What Depeche Mode came up with is Violator, an album now widely regarded as the band’s masterpiece. Certainly it is the album most universally acknowledged as the one that thrust the band beyond the realm of the singles charts, and into the far more challenging and credible world of the album market. This was achieved not by abandoning its core strengths (or those glossy synths), but by developing upon them.
 
Violator is the sound of a band arriving at the crossroads and embracing the task at hand by adopting a darker, much harder edge to its trademark sound. Lyrically too, DM seemed more assured than they’d ever been before, the tunes this time around supplemented by a far stronger set of words than fans had been used to on previous efforts. Although, it has to be said, there are a couple of junctures on Violator still prone to induce the odd bout of cringing.

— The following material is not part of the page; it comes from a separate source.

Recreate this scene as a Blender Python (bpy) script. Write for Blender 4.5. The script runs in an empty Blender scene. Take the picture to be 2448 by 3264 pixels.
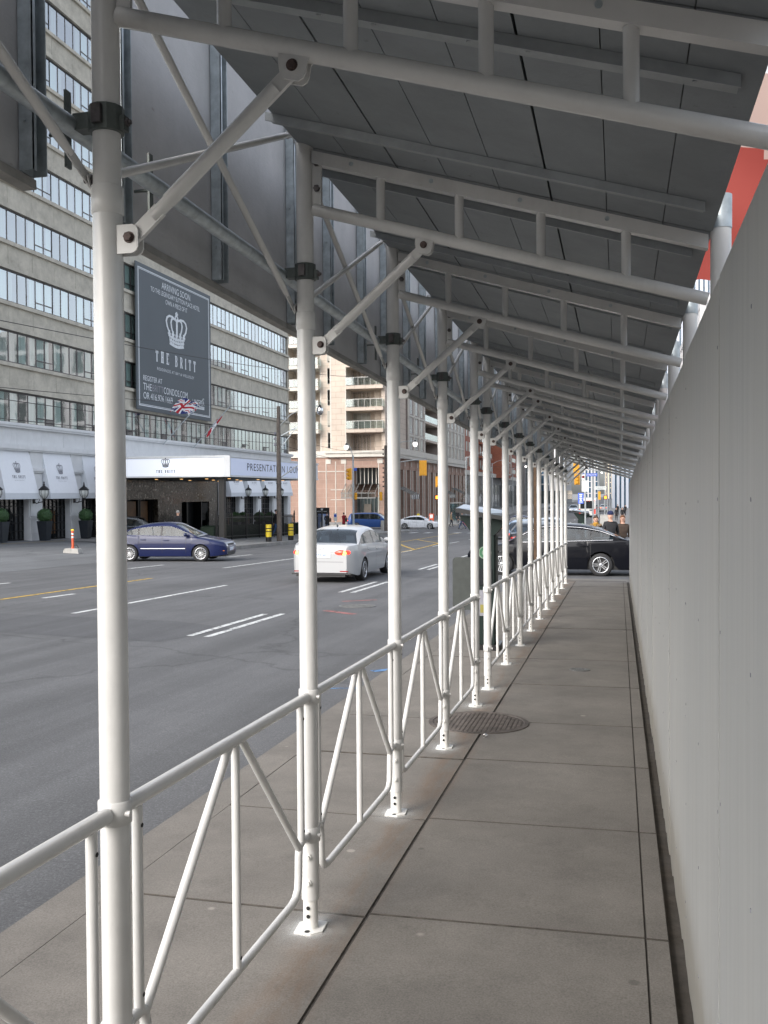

Even the more casual observer will recognise this album's best moments – ‘Personal Jesus’, ‘Enjoy The Silence’, and ‘World In My Eyes’ (to name only the most obvious tracks) have all been remixed, reconfigured, and regurgitated in so many different forms over the past two decades and that in itself is perhaps the ultimate testimony to the quality and longevity of Violator. The original versions as found on here remain just as essential, and along with ‘Policy Of Truth’, ‘Halo’, and the rather ironic* ‘Clean’, they form the core of Violator, and indeed all rate right up there as genuine synthpop classics.

(*ironic mainly because – allegedly – Gahan himself was about to enter a prolonged period of heroin addiction. I’ve seen it stated that ‘Clean’ is possibly about something other than hard drug use, but I very much doubt it).

It hardly comes as any great surprise that the release of Violator also coincided with DM finally achieving a modicum of respectability in the US – specifically as pre-eminent purveyors of dark pop within the still fledgling alt-goth genre. And although it would take a couple of post-Violator full-length efforts to really cement that status, this album essentially provided the coveted breakthrough.

So yep, Violator is quite probably the best Depeche Mode album of all, and something of a major return to form at the time.